To start a new truly modern way of designing the world, Gropius knew he had to engineer a childhood.

The streamlined Bauhaus developed during its second act; primarily with the arrival of Laszlo Moholy-Nagy.

The motto of “Art and craft—a new unity,” became “Art and technology—a new unity.”

There was certainly a sense of renewed clarity in the Bauhaus with Gropius (and even more so later with Hannes Meyer and Mies van der Rohe) reining in indulgence and obscurantism

The Bauhaus was also encouraged to aim beyond the left-field of art by financial necessity. To survive, they had to sell commercial products like the wallpapers of Maria Rasch and Margaret Camilla Leiteritz. Here too, though, the aim was to enter and transform the everyday lives of the many.

The initial aim Gropius declared was “to liberate the individual by breaking down conventional patterns of thought in order to make way for personal experiences and discoveries which will enable him to see his own potentialities and limitations.”

Dancing was an integral part of the Bauhaus.

“Tell me how you party and I'll tell you who you are,” Oskar Schlemmer claimed, designing not just the theatrical events but many of the public parties for which the Bauhaus became famous.

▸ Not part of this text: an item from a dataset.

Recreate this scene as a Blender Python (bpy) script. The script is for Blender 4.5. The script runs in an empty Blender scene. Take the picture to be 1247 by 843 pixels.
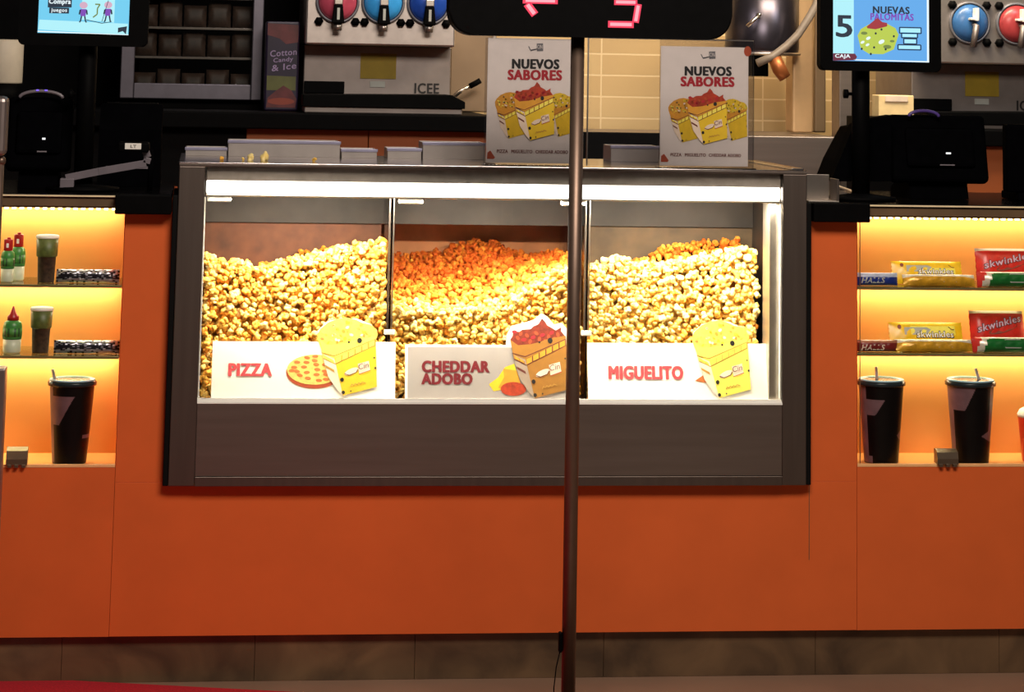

The parties were seen as a creative and cathartic outlet, bonding the Bauhäusler together and spreading the word among the wider community

They fulfilled a ritualistic purpose for Gropius but they were also a way of leveling pretensions through humor and humility

The events were soundtracked by the Bauhaus in-house band, which played pan-national music, for the pan-national audience, underscored by Jazz and “a bone-rattling rhythm that makes its mark,” in their own words. It was all part of the wider plan, “Play becomes party—party becomes work—work becomes play,” as Johannes Itten put it. (play ethic)

The Bauhaus aimed for an egalitarian and open-minded environment. “Any healthy man can become a musician, painter, sculptor, or architect,” Moholy-Nagy claimed, “just as when he speaks, he is a ‘speaker.’”

Female teachers and pupils however found themselves frozen out of many departments, to the frustration of exceptionally talented figures like Anni Albers. Many were forced into textiles, primarily due to Itten’s absurd insistence (and Gropius’s acceptance) that women were better skilled at 2-D than 3-D.

Flaws aside, when the Nazis closed the Bauhaus, a force for progress and pluralism was silenced.